For the most part, the factory runs on volunteers who sort clothes, clean toys and package books. And it’s not just the physical condition of the items that matters.

“If it doesn’t meet our criteria because it’s in new condition but may have religious affiliations to it, or may say ‘Daddy’s special girl’ or ‘Happy Hanukkah,’ it might work for my daughter but it might not work for a kid that we serve,” he said. “So we find another charity that will be able to use that and nothing ends up in a landfill.”

Corporate, school and neighborhood volunteer groups shop the shelves of sorted clothing to create packs for children that include enough outfits to last a week, as well as pajamas, books, school supplies, even toys. They learn about the kids they’re shopping for – everything from clothing sizes to reading level and interests – from the shelters, schools and others who work directly with children in need, like SGA Youth and Family Services in Roseland. 

“We had a family who had two children and they were completely burnt out, they lost everything in their home. I contacted Cradles to Crayons and in less than 24 hours, they had a full wardrobe for the kids, books, bookbags, school supplies,” SGA program coordinator Zenobia Williams said. 

“I went to pick them up to take them to a temporary shelter and I noticed that the young man about 14 years old, he was very quiet – he didn’t smile, he had his head down, he was really really sad. The next day I showed up at the school with the package for the mother to take to the kid. I saw him the next day skipping! A 14-year-old with a new coat on, backpack, new shoes, everything. He was a completely different person.

“To actually see a child go from being withdrawn to skipping with his new coat on and the backpack, I don’t even know what else I can say. It brings tears to my eyes, actually, it really does, because I’m so passionate about the kids that I work with, and Cradles to Crayons has really made a difference in their lives. And I see it.”

SGA Regional Director Lisa Sargent-Davis says their partnership with Cradles to Crayons has allowed her staff to make better use of their resources.

“We have over 26 programs and we’re in over 100 Chicago Public Schools.
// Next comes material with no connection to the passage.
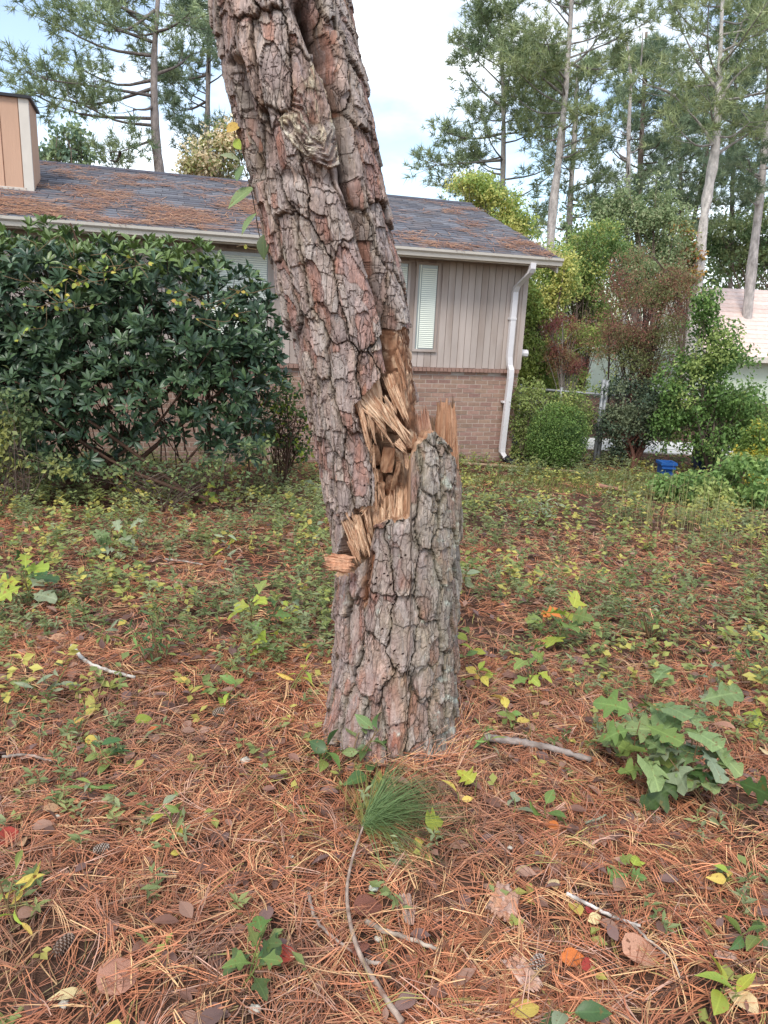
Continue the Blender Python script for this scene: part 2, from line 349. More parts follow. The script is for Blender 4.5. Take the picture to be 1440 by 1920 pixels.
# ================================================================== ground
gx = np.concatenate([np.linspace(-400, -30, 14), np.linspace(-26, -8, 14), np.linspace(-7, 7, 141), np.linspace(8, 26, 14), np.linspace(30, 400, 14)])
gy = np.concatenate([np.linspace(-300, -20, 8), np.linspace(-15, 0, 8), np.linspace(.2, 14, 140), np.linspace(15, 40, 26), np.linspace(50, 700, 16)])
GX, GY = np.meshgrid(gx, gy); GZ = terr(GX, GY)
nx_, ny_ = len(gx), len(gy); ii = np.arange(ny_ - 1)[:, None] * nx_ + np.arange(nx_ - 1)[None]
gm = M('forest_floor', lin(98, 72, 58), .95, .1, .35, 16, bump=1.0, bscale=45, var2=lin(78, 60, 50), dist=.03)
ob('ground', mesh('ground', np.stack([GX, GY, GZ], -1).reshape(-1, 3), np.stack([ii, ii + 1, ii + nx_ + 1, ii + nx_], -1).reshape(-1, 4), gm, None, True), kind='structure')

# ================================================================== house
HA = math.radians(72); HD = np.array([math.sin(HA), math.cos(HA), 0]); HN = np.array([-HD[1], HD[0], 0]); HP = np.array([1.98, 11.69, 0.0])
def H(s, b, z): return HP + s * HD + b * HN + np.array([0, 0, z])
HAX = np.array([HD, HN, [0, 0, 1.0]])
def hbox(mb, s0, s1, b0, b1, z0, z1, col=(1, 1, 1)): mb.box((s0, b0, z0), (s1, b1, z1), col, HAX, HP)
def hsolo(name, s0, s1, b0, b1, z0, z1, mat, parent, **k):
    mb = MB(); hbox(mb, s0, s1, b0, b1, z0, z1); return ob(name, mb.mesh(name, mat), parent, **k)
m_siding = M('weathered_siding', lin(182, 169, 160), .9, .15, .10, 6, (1, 1, .25), .12, 60, (1, 1, .1), orand=.08, var2=lin(162, 147, 137), dist=.004)
m_brick = M('brown_brick', lin(154, 125, 111), .95, .1, .2, 25, (1, 1, 1), .5, 60, orand=.16, ohue=.012, dist=.004)
m_mortar = M('mortar', lin(182, 166, 152), .95, .1, .12, 20, bump=.4, bscale=90)
m_trim = M('cream_trim', lin(206, 198, 186), .6, .3, .06, 6)
m_white = M('white_metal', lin(216, 212, 212), .45, .4, .05, 5)
m_dark = M('dark_soffit', lin(150, 138, 130), .9, .1, .1, 6)
m_tan = M('tan_siding', lin(196, 160, 136), .85, .15, .08, 7, (1, 1, .2), .3, 50, orand=.06)
m_shingle = M('asphalt_shingle', attr=True, rough=.95, spec=.1, var=.18, scale=30, bump=.5, bscale=120)
m_glass = M('window_glass', lin(150, 158, 158), .08, .6, .03, 2)
m_blind = M('white_blind', lin(226, 230, 216), .6, .3, .04, 4)
m_black = M('black_plastic', lin(38, 38, 42), .5, .4, .1, 10)
m_gray = M('grey_meter', lin(120, 124, 130), .5, .5, .12, 14)
house = thing('house', 'single storey house with brown siding over brick and a needle strewn shingle roof', 'house', loc=H(-5, 0, -.6))
house.location = (0, 0, 0)
ZB, ZL, ZE = -0.62, 0.85, 2.47
hsolo('wall', -13, .0, -.004, 6.4, ZL - .1, 2.42, m_siding, house)
hsolo('foundation_wall', -13, .0, -.001, 6.4, ZB - .9, ZL - .06, m_mortar, house)
# siding boards
_bm = {}
def board_me(h_):
    k_ = round(h_, 3)
    if k_ not in _bm: q_ = MB(); q_.box((.003, -.018, 0), (.0995, .028, k_)); _bm[k_] = q_.mesh('siding_board', m_siding)
    return _bm[k_]
WIN = [(-1.745, -1.445), (-2.20, -1.90), (-4.75, -3.90)]
for i in range(60):
    s0 = -.105 - i * .1055
    segs = [(ZL + .012, 2.40)]
    for k, (a, b) in enumerate(WIN):
        if s0 + .105 > a - .03 and s0 < b + .03: segs = [(ZL + .012, 1.083), (2.336, 2.40)]
    for z0, z1 in segs:
        mw = Matrix.Identity(4); ax = [HD, HN, np.array([0, 0, 1.0])]
        o_ = H(s0, 0, z0 + rng.uniform(-.004, .004))
        for r_ in range(3):
            for c_ in range(3): mw[r_][c_] = ax[c_][r_]
            mw[r_][3] = o_[r_]
        ob('siding_board', board_me(z1 - z0), house, mw=mw)
hsolo('corner_trim', -.06, .02, -.03, .03, ZL + .012, 2.40, m_siding, house)
# bricks
me_k = MB(); me_k.box((0, -.006, 0), (.189, .05, .054)); me_k = me_k.mesh('brick', m_brick)
rest = MB(); nb = 0
for c in range(22):
    z = ZB - .02 + c * .0665
    for k in range(60):
        s = -.197 - k * .203 + (.1 if c % 2 else 0)
        if s > -.15: 
            if s + .193 > .0: s = -.197
        near = s > -2.1 or (-4.5 < s < -3.2 and c > 15)
        if near and nb < 300:
            mw = Matrix.Identity(4); o_ = H(s, rng.uniform(-.003, .003), z)
            for r_ in range(3):
                mw[r_][0], mw[r_][1], mw[r_][2], mw[r_][3] = HD[r_], HN[r_], (0, 0, 1)[r_], o_[r_]
            ob('brick', me_k, house, mw=mw); nb += 1
        elif s > -9: hbox(rest, s, s + .189, -.005, .045, z, z + .054)
ob('brickwork', rest.mesh('brickwork', m_brick), house, kind='stuff')
led = MB()
for k in range(140): 
    s = -.012 - (k + 1) * .0665; hbox(led, s, s + .058, -.065, .04, ZL - .045 - .001 * (k % 3), ZL + .008 - .002 * (k % 2))
ob('brick_ledge', led.mesh('brick_ledge', m_brick), house, kind='stuff')
# windows
for a, b in WIN:
    z0, z1 = 1.12, 2.30
    mb = MB(); t = .035
    for s0, s1, q0, q1 in ((a - t, a, z0 - t, z1 + t), (b, b + t, z0 - t, z1 + t), (a, b, z1, z1 + t), (a - .04, b + .04, z0 - t, z0)):
        hbox(mb, s0, s1, -.04 - (.012 if q1 == z0 else 0), .03, q0, q1)
    wnd = ob('window', mb.mesh('window', m_siding), house)
    mb = MB(); hbox(mb, a, b, -.020, -.0165, z0, z1); ob('pane', mb.mesh('pane', m_glass), wnd)
    mb = MB(); hbox(mb, a + .03, a + .045, -.028, -.0205, z0, z1)
    nsl = int((z1 - z0) / .028)
    for q in range(nsl - 2):
        zz = z0 + .02 + q * .028; V = np.array([H(a + .06, -.028, zz), H(b - .012, -.028, zz), H(b - .012, -.022, zz + .022), H(a + .06, -.022, zz + .022)])
        mb.add(V, None, [[0, 1, 2, 3]])
    ob('blind', mb.mesh('blind', m_blind), wnd)
# roof: deck, courses of tabs, needles
SL = (3.60 - 2.49) / 3.4; RT = math.hypot(1, SL); RB, RE = 3.0, -.4; SR = .29; S0 = -13.
def roofz(b): return 2.49 + SL * (b - RE)
mb = MB()
Vt = [H(S0, RE, roofz(RE)), H(SR, RE, roofz(RE)), H(SR, RB, roofz(RB)), H(S0, RB, roofz(RB)), H(S0, 2 * RB - RE, roofz(RE)), H(SR, 2 * RB - RE, roofz(RE))]
Vb = [v - np.array([0, 0, .09]) for v in Vt]; V = np.array(Vt + Vb)
mb.add(V, None, [[0, 1, 2, 3], [3, 2, 5, 4], [6, 9, 8, 7], [9, 10, 11, 8], [0, 6, 7, 1], [1, 7, 8, 2], [2, 8, 11, 5], [0, 3, 9, 6], [3, 4, 10, 9], [4, 5, 11, 10]], lin(70, 70, 76))
roof = ob('roof', mb.mesh('roof', m_shingle), house)
mb = MB(); sc_ = [lin(110, 111, 117), lin(100, 100, 106), lin(120, 120, 125), lin(110, 106, 108)]
nc = 26; run = (RB - RE) / nc
for c in range(nc):
    b0 = RE + c * run; off = rng.uniform(0, .3)
    for k in range(30):
        s1 = SR - k * .31 - off + .31; s0 = s1 - .302; s1 = min(s1, SR + .012)
        if s0 > SR - .02 or s1 < -8.6: continue
        h0, h1 = .016 + rng.uniform(0, .007), .004
        q = [H(s0, b0 - .03, roofz(b0 - .03) + h0), H(s1, b0 - .03, roofz(b0 - .03) + h0), H(s1, b0 + run, roofz(b0 + run) + h1), H(s0, b0 + run, roofz(b0 + run) + h1),
             H(s0, b0 - .03, roofz(b0 - .03) + .001), H(s1, b0 - .03, roofz(b0 - .03) + .001)]
        mb.add(np.array(q), None, [[0, 1, 2, 3], [4, 5, 1, 0]], np.array(sc_[rng.integers(4)]) * rng.uniform(.88, 1.12))
ob('shingle_tabs', mb.mesh('shingle_tabs', m_shingle), roof, kind='stuff')
mb = MB(); V, Q, T = tube([H(S0, RB, roofz(RB) + .0), H(SR + .01, RB, roofz(RB) + .0)], .045, 8); mb.add(V, T, Q, lin(90, 90, 98)); ob('ridge_cap', mb.mesh('ridge_cap', m_shingle), roof)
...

Services range from reducing infant mortality to early childhood education, truancy prevention, a young mothers’ program—you name it, we do it,” she said. “Before Cradles to Crayons, we were tasked with doing drives to help the community, but now that we have partnered with such a wonderful organization, it really gave us an opportunity to help out those individuals between the ages of zero to 12 years.”

Cherkasov says that working through agencies like SGA, who have established a presence in their community, means kids feel comfortable receiving help. “What we really want a kid to feel is love, and empowerment, and care on the other end, so that kids can focus on being kids,” he said.